Monday, December 9, 2013, 11:16
Youth can be optimistic about HK’s future: CE
By Kahon Chan in Hong Kong

No one could undermine public order or break the law, Leung says

Chief Executive Leung Chun-ying said young people can be optimistic about the future as long as Hong Kong did not suffer unnecessary social unrest from political activists. He also stressed that society meant everybody — not just a minority of people voicing “radical views”.

The Chief Executive attended two public forums on Saturday and Sunday to listen to the public views on the Policy Address, which will be delivered on Jan 15, 2014, and for the budget planned for February.

At the Sunday forum held in Tai Kok Tsui, Leung promised to offer young people more education and job opportunities. But the city ultimately needed a robust economy to help young people, he added.

“Developments in the society are of the utmost importance. Our economy needs growth,” he said. “We have the right conditions and as long as we reduce unnecessary internal frictions and act faster, including the actions of the government, our youth will remain hopeful.”

Leung’s remarks came a day after Financial Secretary John Tsang Chun-wah had eggs thrown at him by opposition activists at the Saturday forum. The Chief Executive said after the forum that police would investigate the incident.

Security appeared to have been heightened at the Sunday venue. The police escorted 13 activists away — including one who attempted to throw water bombs disguised as tomatoes.

Leung said that while the people in Hong Kong were free to express different views, no one could undermine public order — or break the law. Government officials would not stop meeting the public because of protests, he stressed.

“Our progress towards democracy will … let everyone cast their ballots, and also include consultation seminars,” he said. “As we exercise our democratic rights, I hope we respect other people’s rights to express views and observe order.”

He said he was confident 7 million people would be able to make the most of these new opportunities and build a bright future for Hong Kong.

Leung also said his administration was committed to implementing political reforms in a step-by-step manner, adding that some progress had already been made.

He said the government was happy to be inviting public views on how to organize the first election of the Chief Executive under universal suffrage.
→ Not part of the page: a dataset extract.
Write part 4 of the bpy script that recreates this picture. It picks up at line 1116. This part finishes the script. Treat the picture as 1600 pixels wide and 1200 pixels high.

Leung said this goal, set out in the Basic Law, would also benefit Hong Kong’s governance.

Also on Sunday, Chief Secretary for Administration Carrie Lam Cheng Yuet-ngor clarified recent remarks she made on the “legitimacy” of the Chief Executive in a TV interview.

“As we all know, every Chief Executive is certainly legitimate as he is chosen by electoral system of that time,” she said. “I am deeply convinced that from a system perspective, a Chief Executive chosen by universal suffrage shall enjoy greater legitimacy. That probably will benefit governance.”